The oldest and most celebrated was the catechetical school of Alexandria. Favored by the great literary treasures, the extensive commercial relations, and the ecclesiastical importance of the Egyptian metropolis, as well as by a succession of distinguished teachers, it flourished from the middle of the second century to the end of the fourth, when, amidst the Origenistic, Nestorian, and Monophysite confusion, it withered and died. Its last ornament was the blind, but learned and pious Didymus (340–395).

From the Alexandrian school proceeded the smaller institution of Caesarea in Palestine, which was founded by Origen, after his banishment from Alexandria, and received a new but temporary impulse in the beginning of the fourth century from his admirer, the presbyter Pamphilus, and from his friend Eusebius. It possessed the theological library which Eusebius used in the preparation of his learned works.

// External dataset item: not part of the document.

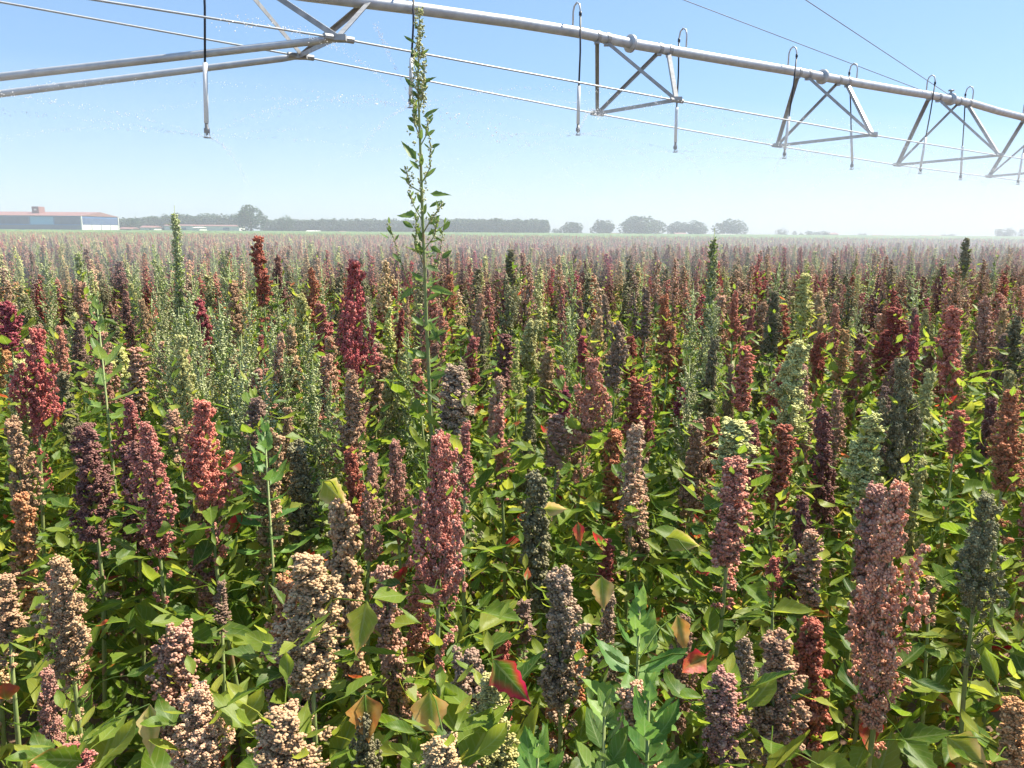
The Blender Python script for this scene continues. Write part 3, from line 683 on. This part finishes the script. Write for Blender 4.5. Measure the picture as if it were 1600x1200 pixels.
# low leafy undergrowth between the near stems
uc = bpy.data.collections.new('undergrowth_sources')
for i in range(5):
    me = foliage_mesh('u', M_LEAF, 46, .85, random.uniform(.95, 1.3), 0, .1, 4, .14); o = bpy.data.objects.new(f'undergrowth_source_{i:03d}', me); uc.objects.link(o)
up = []; ui = []; ur = []; us = []
for _ in range(300):
    y = math.sqrt(random.uniform(.62**2, 5.5**2)); x = random.uniform(-.74, .74) * y
    z = random.uniform(.7, .92) if y < 1.5 else random.uniform(.78, 1.04)
    px, py = proj((x, y, z + .03)); bad = False
    for (x0, y0, x1, y1, Y) in BOX:
        if Y > y + .04 and x0 - 40 < px < x1 + 40 and py < y1 - .2 * (y1 - y0): bad = True; break
    if bad: continue
    up.append((x, y, z)); ui.append(random.randrange(5)); ur.append((0, 0, random.uniform(0, 6.28))); us.append((1, 1, 1))
uo = gn_field('undergrowth', up, ui, ur, us, uc)
put(uo, 'tangle of green leaves between the near quinoa stems', 'undergrowth', kind='stuff')

# ------------------------------------------------------------------ green crop beyond the quinoa
m, ns, ln, b = newmat('green_crop'); nz = noise(ns, ln, .5, 8)
ln.new(ramp(ns, ln, nz, [(.3, lin((58, 84, 42))), (.7, lin((104, 130, 66)))]), b.inputs['Base Color']); b.inputs['Roughness'].default_value = .9
gc = MB(); ys = np.concatenate([np.linspace(64, 90, 40), np.linspace(92, 420, 90)]); 
xs = np.linspace(-1, 1, 300); V = []
for y in ys:
    for x in xs: V.append((x * (y * .95 + 20), y + random.uniform(-.2, .2), (0.02 if y < 64.5 else random.uniform(1.0, 1.42))))
nx = len(xs); Fc = np.array([(i*nx+j, i*nx+j+1, (i+1)*nx+j+1, (i+1)*nx+j) for i in range(len(ys)-1) for j in range(nx-1)])
gc.add(V, Fc); put(gc.build('green_crop', m, smooth=False), 'even green crop in a strip beyond the quinoa', 'crop', kind='stuff')

# ------------------------------------------------------------------ trees far off
m, ns, ln, b = newmat('far_foliage'); oi = N(ns, 'ShaderNodeObjectInfo'); nz = noise(ns, ln, .35, 5); tint, age, lu, lv = leafdata(ns, ln)
cc = ramp(ns, ln, mth(ns, ln, 'ADD', mth(ns, ln, 'MULTIPLY', nz, .5), mth(ns, ln, 'MULTIPLY', tint, .5)), [(.2, lin((30, 58, 22))), (.75, lin((60, 90, 34)))])
hs = N(ns, 'ShaderNodeHueSaturation'); ln.new(mth(ns, ln, 'ADD', .85, mth(ns, ln, 'MULTIPLY', oi.outputs['Random'], .35)), hs.inputs['Value']); ln.new(cc, hs.inputs['Color']); ln.new(hs.outputs[0], b.inputs['Base Color']); b.inputs['Roughness'].default_value = .8
M_FAR = m; M_BARK = simple('bark', (.14, .11, .085), .9, 0, 3, (.22, .18, .14))
def crown_cards(mb, lobes, n, size):
    """leaf clumps: small bent faces scattered through the lobes' volume, denser at the skin"""
    for (c, r) in lobes:
        k = int(n * (r[0] * r[2]) / sum(l[1][0] * l[1][2] for l in lobes))
        v = rng.normal(size=(k, 3)); v /= np.linalg.norm(v, axis=1)[:, None]; v *= rng.uniform(.5, 1.05, (k, 1)) ** .5
        P = np.array(c) + v * np.array(r)
        mb.balls(P, rng.uniform(.5, 1., k) * size, rng.uniform(0, 1, k), oct_=True, squash=(1, 1, .45), jit=.35)
def crown_lobes(W, H, z0, k):
    out = [((0, 0, z0 + H * .5), (W * .36, W * .36, H * .44))]
    for i in range(k):
        a = random.uniform(0, 6.28); s = random.uniform(.1, .9); rr = W * .34 * math.sin(math.pi * min(.95, max(.12, s)))
        q = W * random.uniform(.13, .22); out.append(((math.cos(a) * rr, math.sin(a) * rr, z0 + H * (.08 + s * .78)), (q, q, q * .85)))
    return out
def tree(px, top, base, wpx, Y, label, cat='tree', k=14, n=1500):
    p0 = at(px, base, Y); H = (base - top) * Y / F; W = wpx * Y / F
    e = empty('hedgerow_tree', (p0.x, Y, 0), label, cat, 'separate trees along the far edge of the field'); H = at(px, top, Y).z
    t = MB(); t.tube([(0, 0, 0), (.1, 0, H*.25), (0, .1, H*.55)], [W*.04, W*.03, W*.015], 7)
    for i in range(5):
        a = i * 1.3; t.tube([(0, 0, H*(.18+.05*i)), (math.cos(a)*W*.15, math.sin(a)*W*.15, H*(.35+.05*i)), (math.cos(a)*W*.3, math.sin(a)*W*.3, H*(.5+.06*i))], [W*.018, W*.012, W*.005], 5)
    t.build('trunk', M_BARK, e)
    c = MB(); crown_cards(c, crown_lobes(W, H * .92, H * .08, k), n, max(.3, W * .04)); c.build('crown', M_FAR, e, smooth=False)
YT = 430
tree(393, 317, 366, 52, 330, 'big round grey-green tree standing alone left of centre', k=20, n=1800)
tree(893, 347, 369, 40, YT, 'round tree first right of the dark poplar wood')
tree(870, 357, 369, 22, YT, 'low bush tree at the right end of the poplar wood', n=500)
tree(941, 344, 369, 42, YT, 'round tree left of the widest hedgerow tree')
tree(1003, 342, 369, 76, YT, 'widest dark hedgerow tree right of centre', k=24, n=1800)
tree(1058, 346, 369, 40, YT, 'rounded tree between the widest tree and its right neighbour')
tree(1088, 345, 369, 44, YT, 'dense round tree left of the spiky pale weed')
tree(1142, 345, 369, 54, YT, 'broad tree right of the spiky pale weed, last of the hedgerow', k=18, n=1300)
tree(1221, 357, 371, 21, 520, 'small round hazy tree right of the hedgerow', n=500)
tree(1241, 360, 371, 9, 520, 'tiny hazy tree beside the small round one', n=200)
tree(1251, 363, 371, 8, 520, 'second tiny hazy tree, lower, before the long bush row', n=200)
tree(1270, 361, 371, 24, 520, 'left half of the hazy long bush row', n=500)
tree(1287, 361, 371, 20, 520, 'right half of the hazy long bush row', n=500)
tree(1347, 365, 372, 17, 560, 'flat low bush left of the far roofs', n=300)
tree(1570, 356, 374, 32, 480, 'hazy round tree near the right edge', n=900)
tree(1596, 357, 374, 18, 480, 'hazy tree cut by the right edge', n=500)
tree(1480, 366, 373, 22, 560, 'low bush behind the far roofs at right', n=300)
tree(448, 334, 366, 30, 400, 'pale rounded tree in front of the far wood', n=900)
tree(210, 340, 364, 26, 400, 'rounded tree beside the warehouse', n=700)
def wood(name, label, segs, Y, n, colw):
    mb = MB()
    for (x0, t0, x1, t1) in segs:
        k = max(2, int((x1 - x0) / colw))
        for row in range(3):
            for i in range(k + 1):
                u = (i + random.uniform(-.3, .3)) / k; px = x0 + (x1 - x0) * u; Yr = Y + row * 9
                p = at(px, t0 + (t1 - t0) * u + random.uniform(-.8, 1.2), Yr); H = p.z; W = colw * 2.3 * Y / F; H *= random.uniform(.86, 1.03)
                mb.tube([(p.x, Yr, 0), (p.x, Yr, H * .6)], [.22, .1], 5, .2, False, mat=1)
                crown_cards(mb, [((p.x, Yr, H * .5), (W * .5, W * .5, H * .42)), ((p.x, Yr, H * .78), (W * .34, W * .34, H * .22)), ((p.x, Yr, H * .25), (W * .45, W * .45, H * .22))], n, .85)
    put(mb.build(name, [M_FAR, M_BARK], smooth=False), label, 'wood', kind='stuff')
wood('poplar_wood', 'dark even poplar plantation behind the tall weed', [(690, 340, 850, 342)], 430, 260, 7)
wood('far_wood', 'long hazy wood behind the tall weed and the big round tree', [(185, 340, 260, 336), (260, 333, 372, 334), (415, 342, 560, 341), (560, 341, 700, 341)], 540, 170, 8)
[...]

Far more important was the theological school of Antioch, founded about 290 by the presbyters Dorotheus and Lucian. It developed in the course of the fourth century a severe grammatico-historical exegesis, counter to the Origenistic allegorical method of the Alexandrians; now in connection with the church doctrine, as in Chrysostom; now in a rationalizing spirit, as in Theodore of Mopsuestia and Nestorius.

The seminary at Edessa, a daughter of the Antiochian school, was started by the learned deacon, Ephraim Syrus († 378), furnished ministers for Mesopotamia and Persia, and stood for about a hundred years.

The Nestorians, at the close of the fifth century, founded a seminary at Nisibis in Mesopotamia, which was organized into several classes and based upon a definite plan of instruction.

The West had no such institutions for theological instruction, but supplied itself chiefly from cloisters and private schools of the bishops. Cassiodorus endeavored to engage Pope Agapetus in founding a learned institution in Rome, but was discouraged by the warlike disquietude of Italy. Jerome spent some time at the Alexandrian school under the direction of Didymus.

2. Many priests and bishops, as we have already observed, emanated from the monasteries, where they enjoyed the advantages of retirement from the world, undisturbed meditation, the intercourse of kindred earnest minds, and a large spiritual experience; but, on the other hand, easily sank into a monkish narrowness, and rarely attained that social culture and comprehensive knowledge of the world and of men, which is necessary, especially in large cities, for a wide field of labor.

3. In the West there were smaller diocesan seminaries, under the direction of the bishops, who trained their own clergy, both in theory and in practice, as they passed through the subordinate classes of reader, sub-deacon, and deacon.

Augustine set a good example of this sort, having at Hippo a “monasterium clericorum,” which sent forth many good presbyters and bishops for the various dioceses of North Africa. Similar clerical monasteries or episcopal seminaries arose gradually in the southern countries of Europe, and are very common in the Roman Catholic church to this day.

4. Several of the most learned and able fathers of the fourth century received their general scientific education in heathen schools, under the setting sun of the classic culture, and then studied theology either in ascetic retirement or under some distinguished church teacher, or by the private reading of the Scriptures and the earlier church literature.

Thus Basil the Great and Gregory Nazianzen were in the high school of Athens at the same time with the prince Julian the Apostate; Chrysostom attended the lectures of the celebrated rhetorician Libanius in Antioch; Augustine studied at Carthage, Rome, and Milan; and Jerome was introduced to the study of the classics by the grammarian Donatus of Rome. The great and invaluable service of these fathers in the development and defence of the church doctrine, in pulpit eloquence, and especially in the translation and exposition of the Holy Scriptures, is the best evidence of the high value of a classical education. And the church has always, with good reason, acknowledged it.